Stewart didn't respond to Review telephone messages left at his New Tampa home.

During the summer of 2003, Stewart was promoted to corporate controller for Jabil Global Services. That put him in charge of paying the subsidiary's vendors.

Bentham-Fuller states in her affidavit that Stewart logged onto a company computer in St. Petersburg when he needed a check cut.

His request would be processed in Georgia and Stewart got back a digital image of the check, which he could alter and print out on Jabil-supplied paper.

Once Stewart was found out last winter, Jabil management went back and discovered that he had requested some of those checks go to atypical vendors such as Barney's Motorcycle and Marine, L.L Bean Inc., and the Tampa Bay Performing Arts Center.

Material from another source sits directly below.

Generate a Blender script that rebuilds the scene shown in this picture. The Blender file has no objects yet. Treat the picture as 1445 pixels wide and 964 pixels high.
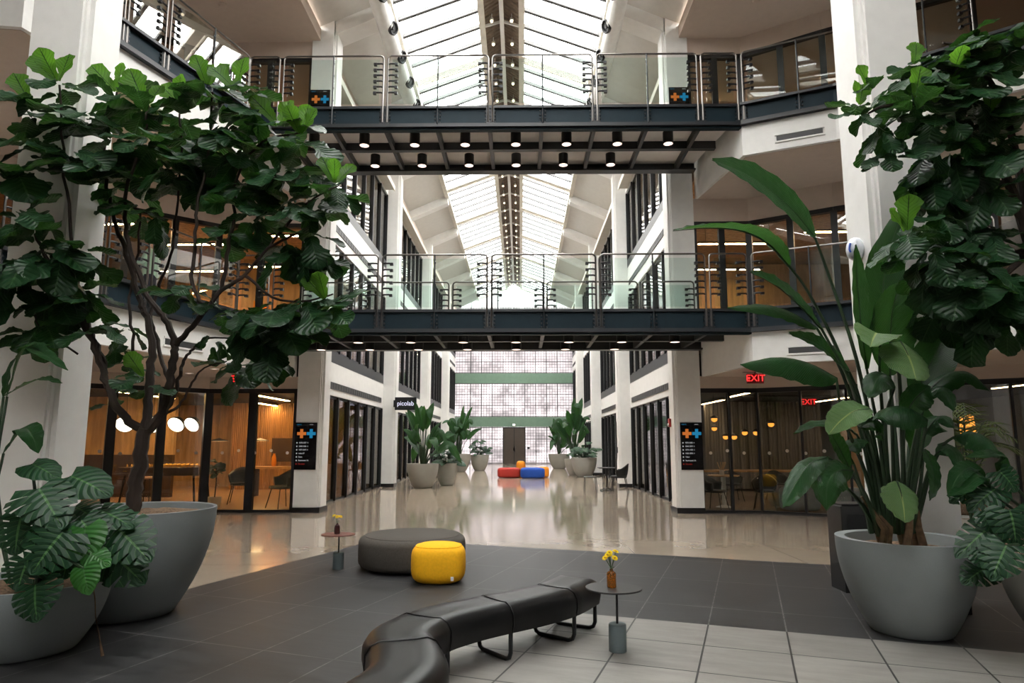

During the ongoing Secret Service investigation, Stewart has admitted to creating 120 checks for personal use, some in amounts approaching $50,000. But Stewart claims another 59 checks payable to him were for reimbursement of business expenses, according to Bentham-Fuller's affidavit.

The total value of the unauthorized checks was $1,755,786.11.

'System worked'

John A. Magliano Jr., a forensic accountant in Tampa, says Jabil Global Services clearly lacked an adequate system of checks and balances. "You should never have a person with that kind of authority," he told the Review.

Magliano is often called upon to track how stolen money leaves a corporate treasury. He says he has never worked for Jabil.

"By giving him blanks, they set themselves up," Magliano says of Jabil's check-issuance procedure. "The system of internal control had to rely on his honesty and integrity."

The Secret Service's Bentham-Fuller says Stewart has returned $910,193 in cash to Jabil. Stewart also has turned over gold and silver coins, a kilo bar of gold, a gold-plated National Rifle Association tribute Colt .45-caliber pistol, and numerous tickets to events at the Tampa performing arts center and the St. Pete Times Forum.

David F. Walker, director of the accountancy program at the University of South Florida St. Petersburg, doubts the alleged misappropriation at Jabil is significant enough to merit a mention in the company's regulatory filings.

"Two million dollars in an individual theft is a lot of money, in anybody's mind," says Walker, who used to be an outside auditor for public companies.

Generally, however, an incident deemed reportable to investors must have a financial impact equal to at least 5% of a company's bottom line, according to Walker.

As for Sarbanes-Oxley implications, Walker says Jabil can argue that the hotline tip validates the company's internal system for identifying wrongdoers.

"The company could ask: 'Should we have gotten him before he got away with his first 100 grand?'" says Walker. "You can debate that."

"You might say the system worked here," says Magliano. "But it didn't work fast enough."

Stewart hasn't been charged with a crime.

But federal prosecutors are going after his house in the gated Hunter's Green subdivision in Tampa. The 2,822-square foot house, with four bedrooms and two bathrooms, is the subject of civil forfeiture proceedings.

Steve Cole, a spokesman for U.S. Attorney Paul I. Perez in Tampa, declined comment.